El apoyo de un rey no puede ser otro que una complicadísima conjunción de fuerzas sociales que empujan y soportan, vibrantes y tensas y, entre ellas, el rey es la sujeción última y definitiva de todo el complejo. El rey es la solución a un teorema social, pero -para que sea solución- hace falta tener planteado el teorema y tenerlo planteado correctamente.
El rey no es el poder moderador, el legislativo o el ejecutivo. El rey es la autoridad indivisible. La autoridad con Poder que, si para algo es, es para servir. La autoridad y el Poder son entidades eminentemente sociales, pero, como exigencias sociales, precisan del cuerpo social para subsistir y cumplir su soberana misión, su vocación divina de servicio y de mando. Esta es la conducta histórica en la que España se encuentra hoy (1968) frente al problema de su propia continuidad política.
España es un reino porque el país lo decidió en un apoteósico referéndum (1947). La Monarquía cayó sola (1931), en cuanto se descompuso y rompió la sociedad que la sustentaba. Pensar que ahora (1968), por virtud de un texto legal, puede revivir pletórica y joven es, por lo menos, ingenuo. Acaso suicida.

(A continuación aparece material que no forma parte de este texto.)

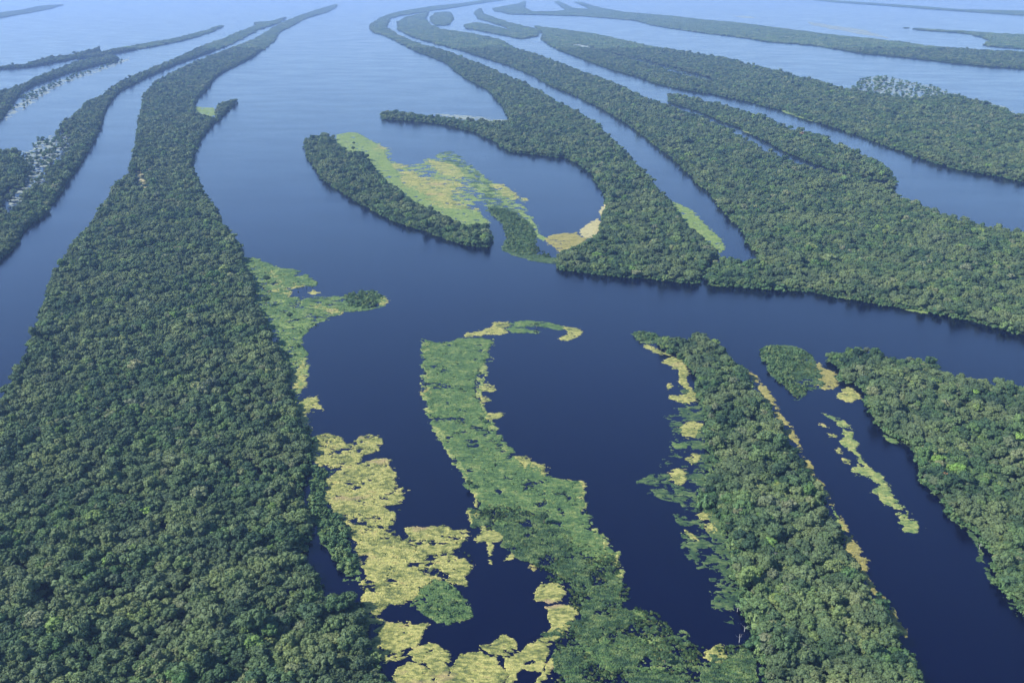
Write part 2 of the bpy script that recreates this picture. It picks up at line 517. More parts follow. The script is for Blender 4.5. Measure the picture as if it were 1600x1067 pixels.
# ------------------------------------------------------------------ islands
#DATA
ISLES = [
 ('broad wooded island running the whole height of the left side', 'the broad island on the left', 15,
  '525,7 500,14 470,24 440,36 400,60 350,80 300,100 262,117 237,135 226,150 222,175 217,200 212,237 204,267 185,284 160,322 147,344 112,384 92,414 77,450 70,474 62,502 50,530 42,553 28,582 6,615 -60,720 -200,1120 -150,1260 690,1260 640,1150 605,1067 577,1040 567,1000 562,975 562,940 530,928 492,930 500,905 495,885 475,872 462,862 480,850 485,825 476,810 470,790 468,760 475,712 482,680 462,640 452,615 446,585 436,550 425,528 408,500 398,475 390,442 383,420 375,398 370,380 350,355 332,320 312,290 300,267 298,255 305,232 315,212 330,197 345,183 358,170 369,158 355,158 340,168 338,184 322,182 304,178 302,165 312,150 322,140 335,122 350,112 375,100 397,88 425,66 432,52 457,40 475,30 510,20 524,12',
  ['212,264 222,266 228,282 235,296 226,304 213,300 211,284']),
 ('narrow wooded island left of the long channel, speckled with flooded pools', 'the narrow island left of the channel', 12,
  '437,33 397,41 350,60 307,77 262,99 225,113 205,121 187,130 175,139 160,150 135,162 120,177 100,195 88,207 98,222 70,234 40,236 0,236 -80,250 -200,330 -200,480 -60,460 0,405 20,386 37,360 67,335 85,312 100,290 122,260 140,230 155,200 162,176 172,158 185,144 200,136 225,123 275,101 312,88 357,71 382,58 400,48 435,37',
  ['52,210 88,200 110,208 116,230 104,250 84,266 66,276 48,266 34,252 30,238', '38,268 74,262 76,290 58,302 36,306', '4,302 30,288 46,300 36,328 18,344 -6,340']),
 ('dark wooded island at the far left with a pale grassy fringe', 'the far left island', 12,
  '175,86 150,92 112,100 87,110 62,120 37,132 15,140 0,145 -120,190 -160,260 -40,205 0,187 12,172 20,160 32,146 50,134 82,123 112,113 150,103 178,96 185,92', []),
 ('slim dark strip of forest at upper left, bowed like a blade', 'the slim upper left strip', 12,
  '347,39 325,47 295,55 270,61 237,66 212,71 187,76 150,84 122,89 120,92 150,90 187,83 212,78 240,73 270,67 300,60 330,51 346,42', []),
 ('small hump of forest and its tail at upper left', 'the upper left hump', 12,
  '155,76 130,82 105,88 85,90 67,93 42,101 -10,106 -10,109 42,106 70,101 105,95 130,88 155,80', []),
 ('faintest far strip of forest in the top left corner', 'the top left corner strip', 14,
  '-40,22 0,20 37,15 60,10 78,8 98,8 80,14 50,20 20,25 0,29 -40,33', []),
 ('short dark spur of forest beside the tip of the left island', 'the upper left spur', 12,
  '445,28 425,33 400,36 402,40 425,38 440,33', []),
 ('lens shaped wooded islet in mid river with lime grass along its far side', 'the lens shaped islet', 14,
  '477,220 490,212 505,210 520,214 526,226 542,236 558,240 573,247 577,258 590,275 612,291 632,306 657,321 687,335 715,348 735,353 748,350 760,354 767,366 765,386 745,386 720,382 700,376 680,367 662,361 637,354 618,346 600,338 575,324 550,311 525,295 505,280 492,260 481,242', []),
 ('curled wooded island around the round lagoon, ending in a blunt point', 'the curled island', 14,
  '790,0 737,8 700,14 662,19 640,23 625,25 607,30 601,42 617,52 650,67 700,82 750,101 797,121 842,141 865,158 900,174 925,190 955,215 960,222 985,247 1012,275 1025,292 1042,310 1055,330 1070,350 1090,368 1105,380 1122,394 1108,412 1100,427 1085,443 1060,442 1025,437 975,434 925,428 882,421 872,413 876,400 907,383 925,373 940,361 943,342 950,326 947,305 937,290 925,272 905,257 882,247 850,244 825,241 797,237 775,222 742,207 700,196 662,191 612,188 598,185 597,178 612,175 662,181 725,188 775,191 800,192 790,175 782,160 762,140 725,121 695,97 650,80 612,60 590,52 580,46 582,37 595,28 620,19 675,10 725,5 770,-2 790,-4', []),
 ('long wooded island widening to the right edge, largest beyond the crossing channel', 'the long island beyond the crossing channel', 15,
  '622,34 637,26 668,19 662,30 670,38 687,45 725,50 775,60 797,71 800,75 837,85 875,99 912,114 950,126 980,140 1000,150 1025,160 1045,166 1075,176 1100,186 1137,203 1162,216 1192,233 1225,249 1250,257 1275,264 1300,268 1350,280 1394,290 1402,304 1425,317 1457,330 1500,342 1525,352 1560,355 1598,364 1760,400 1800,580 1598,523 1550,511 1500,498 1450,487 1412,482 1375,475 1312,466 1262,456 1200,451 1150,447 1125,447 1105,441 1110,425 1120,410 1132,404 1162,412 1190,406 1189,398 1170,382 1162,360 1145,345 1125,325 1121,312 1095,290 1070,265 1050,245 1025,228 1012,217 975,190 940,170 900,150 862,135 837,120 800,104 762,92 725,80 687,70 650,60 625,48', []),
 ('slender wooded island tucked behind the long island across a thin creek', 'the slender island behind the creek', 13,
  '1045,150 1062,149 1100,160 1137,167 1162,175 1200,186 1225,199 1257,207 1287,212 1300,222 1335,237 1375,254 1392,272 1396,286 1370,280 1340,276 1300,264 1275,257 1250,247 1225,236 1200,222 1175,210 1150,197 1125,189 1100,177 1062,165 1047,159', []),
 ('small oval far islet inside the crook of two islands', 'the small far oval islet', 12,
  '674,27 683,20 702,19 707,30 698,40 685,41 676,35', []),
 ('hooked far island with a narrow notch at its left end', 'the hooked far island', 12,
  '743,20 750,13 754,22 775,29 800,37 822,42 840,47 838,57 815,62 795,57 762,51 732,45 727,39 745,35 775,42 800,48 798,45 770,36 750,30', []),
 ('long wooded island with a thin lagoon, reaching the right edge', 'the long island with the thin lagoon', 14,
  '838,41 870,45 895,48 925,52 962,60 1012,71 1062,80 1095,85 1137,92 1162,100 1197,107 1220,112 1250,122 1280,127 1300,135 1337,142 1375,148 1412,155 1450,152 1487,148 1512,155 1537,160 1562,170 1597,182 1720,210 1740,310 1597,284 1550,275 1500,266 1450,252 1412,238 1375,225 1337,211 1300,198 1262,187 1225,173 1200,168 1175,161 1125,150 1075,142 1025,131 1000,121 962,111 925,98 900,88 872,78 860,71 851,62 848,50',
  ['885,70 907,69 930,75 962,85 1000,92 1025,99 1050,105 1087,115 1125,127 1150,137 1100,129 1050,117 1025,108 987,97 950,86 912,77']),
 ('long thin band of forest across the upper right, hazy and forked at its left end', 'the long hazy upper right band', 14,
  '772,13 797,8 812,6 820,2 818,12 830,18 860,18 887,17 868,3 872,2 895,13 925,15 900,4 905,3 940,13 975,19 1050,25 1100,31 1150,35 1197,41 1250,48 1300,54 1350,59 1400,64 1450,71 1487,75 1550,80 1597,82 1750,90 1750,120 1597,108 1550,105 1500,100 1450,94 1412,90 1350,84 1325,80 1275,72 1200,66 1150,58 1100,52 1050,45 1020,40 995,33 950,29 912,26 850,24 800,23 775,18', []),
 ('far wooded shoal near the right edge with a thin tail to its left', 'the far right shoal', 12,
  '1405,42 1440,45 1512,49 1555,52 1597,54 1750,60 1750,82 1597,77 1560,74 1537,70 1550,64 1535,59 1512,53 1440,48', []),
 ('farthest band of forest across the top right corner', 'the farthest top right band', 14,
  '1262,-1 1300,1 1350,4 1425,9 1500,15 1597,17 1750,22 1750,32 1597,25 1525,20 1450,15 1375,9 1300,4', []),
 ('tapering wooded island pointing up the middle right, edged with yellow mats', 'the tapering right hand island', 13,
  '1032,533 1050,529 1070,531 1083,523 1102,524 1115,538 1132,546 1142,560 1152,577 1170,590 1176,608 1196,626 1202,643 1220,666 1232,687 1236,705 1255,730 1266,747 1282,780 1298,805 1312,835 1318,860 1330,882 1347,910 1356,926 1385,964 1405,994 1412,1020 1424,1036 1432,1067 1490,1240 1240,1240 1206,1067 1197,1042 1186,1015 1186,985 1167,965 1167,940 1152,912 1145,887 1147,860 1142,838 1125,812 1122,800 1107,787 1105,765 1110,742 1128,730 1126,717 1111,695 1107,655 1108,635 1098,627 1092,610 1093,587 1080,570 1060,556 1040,546', []),
 ('wide wooded island filling the right edge in the foreground', 'the right foreground island', 15,
  '1292,557 1312,551 1340,545 1375,549 1387,559 1405,560 1432,559 1457,564 1466,577 1487,585 1515,585 1542,588 1552,597 1572,596 1597,606 1780,640 1900,1160 1700,1080 1600,955 1575,925 1560,887 1550,867 1536,847 1532,830 1500,812 1478,795 1460,768 1441,750 1435,717 1422,700 1400,685 1375,667 1361,645 1357,620 1350,606 1332,597 1315,592 1318,578 1305,570', []),
]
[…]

Una Monarquía -problema de razón- es la culminación política de una obra previa. Entonces procede pasar detenida revista a su futuro emplazamiento. Procede analizar la sociedad española, las libertades políticas, el Poder que tendrá el rey, los cauces de desarrollo de las unidades naturales de convivencia en las que el hombre es libre y puede vivir con dignidad y en integridad.
Es perfectamente fácil sentar un rey en un trono. Lo difícil, lo que ha de ser dictado por la más exigente sabiduría política, es qué ámbito queda para la vida de esa rey. Si las fronteras se sitúan en la puerta de su alcoba, el poder estará en manos de la sociedad descompuesta. Si no se sitúan o se sitúan en la puerta de cada ciudadano, la sociedad inexistente será invadida por el Poder y quedará paralizada y sin libertad. Entre la cámara real y mi casa es preciso que se constituyan una serie de habitaciones, edificios y puertas -los ámbitos sociales de convivencia- que impidan al rey llegar hasta mi casa y me impidan a mí entrar libremente en la cámara real.
Si en el rey y en la sociedad no ha arraigado un profundo sentido del servicio, la Monarquía semejará una almoneda o una liquidación por derribo. Pero, sobre todo, si el rey no encuentra una sociedad viva, jerárquica, orgánica, actuante y dinámica, se asentará en el vacío sin que le salven los textos legales ni las invocaciones grandilocuentes de los tribunos. (Y… piénsenlo plumas que “escriben en monárquico” cuando lanzan sus dardos contra lo poco social de que disponemos en España, que apenas es más que los Sindicatos y las incipientes asociaciones familiares).
Aquí no caben sensiblerías ni sentimentalismos, ni nostalgias decadentes, ni rencores irracionales. Se trata de hacer a España. Y guardamos el suficiente respeto para la Augusta institución como para decir a todos los españoles que esta instauración es tarea de hombres que sientan un profundo empuje de sacrificio y de servicio, un insobornable sentido de su libertad y una clara escala de valores en la que su vanidad y su egoísmo figuren en último lugar o no figuren.
Al rey no le pediremos sino servicio. Legitimidad en la transmisión del Poder. Límites a ese Poder establecido por la vitalidad social, sindical, municipal, familiar. Servicio en la Majestad. Unidad en la Patria. Y Dios sea con todos.